The Prison of the Legislative Assembly

There has been much talk in the U.S. media of late about the possibility that the House of Representatives might vote to hold Attorney General William Barr in contempt of congress, leading to speculation about whether Barr could be jailed as a result.

This made me curious about what powers legislators here in Prince Edward Island have along the same vein, and the answer can be found in Section 10 of the Legislative Assembly Act:

11. Common jail
The common jail of the County of Queens is the prison of the Legislative Assembly. R.S.P.E.I. 1974, Cap. L-11, s.11.

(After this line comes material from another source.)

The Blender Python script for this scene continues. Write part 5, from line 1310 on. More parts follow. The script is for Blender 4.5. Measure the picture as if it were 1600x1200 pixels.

12. Committal to prison, who may be
The Legislative Assembly may commit to prison any person adjudged, by resolution of the Legislative Assembly, guilty of any contempt or breach of its privileges, and the Sergeant-at-Arms of the Legislative Assembly shall carry out any order of the Legislative Assembly under this section. R.S.P.E.I. 1974, Cap. L-11, s.12.

13. Receiving persons into custody and confinement
The keeper of the common jail of the County of Queens shall receive into his custody and confine in the jail all such persons as shall be committed to the jail, under and by virtue of any warrant signed by the Speaker of the Legislative Assembly. R.S.P.E.I. 1974, Cap. L-11, s.13.

The “common jail of the County of Queens” is, apparently, the Provincial Correctional Centre in Charlottetown, otherwise known as “Sleepy Hollow.” Brian Weldon currently holds the office of Sergeant-at-Arms.

Members of the Legislative Assembly allege that one of their peers is in contempt of the House surprisingly often, although a casual review of Hansard suggests, these allegations rarely result in imprisonment.

The language in the Legislative Assembly Act can be found, in almost the same wording, in the earlier An Act respecting the Legislature from 1893, which reads, on the topic:

8. The common jail of the County of Queen’s shall be the prison of the Legislature.

9. The Assembly shall have full power to commit to prison any person who shall, by resolution of the said Assembly, be adjudged guilty of any contempt or breach of its privileges, and the Sergeant-at- Arms of the said Assembly shall be the officer to carry out any order of said Assembly, made under this section.

10. It shall be the duty of the keeper of the common jail of the said County of Queens to receive into his custody, and confine in such jail, all such persons as shall at any time be committed to such jail under and by virtue of any warrant signed by the Speaker of the Assembly. All justices of the Peace, Sheriffs, Deputy Sheriffs, jailers, Constables and other officers, shall aid and assist the said Assembly whenever required so to do.

The federal Minister of Justice, John S. D. Thompson, took exception to these powers in his review of the Act:

It has been established by many decisions that a local or colonial Legislature does not, in the absence of express grant from the Imperial Parliament, possess punitive powers, and it is, in the opinion of the undersigned, not competent for such a Legislature to confer upon itself or one of its constituent bodies powers such as those in question.

That that language of the Act has persevered to this day suggests that the Minister’s cautions were not heeded, perhaps because Thompson, who was also Prime Minister, died eight months later (at Windsor Castle, while visiting Queen Victoria).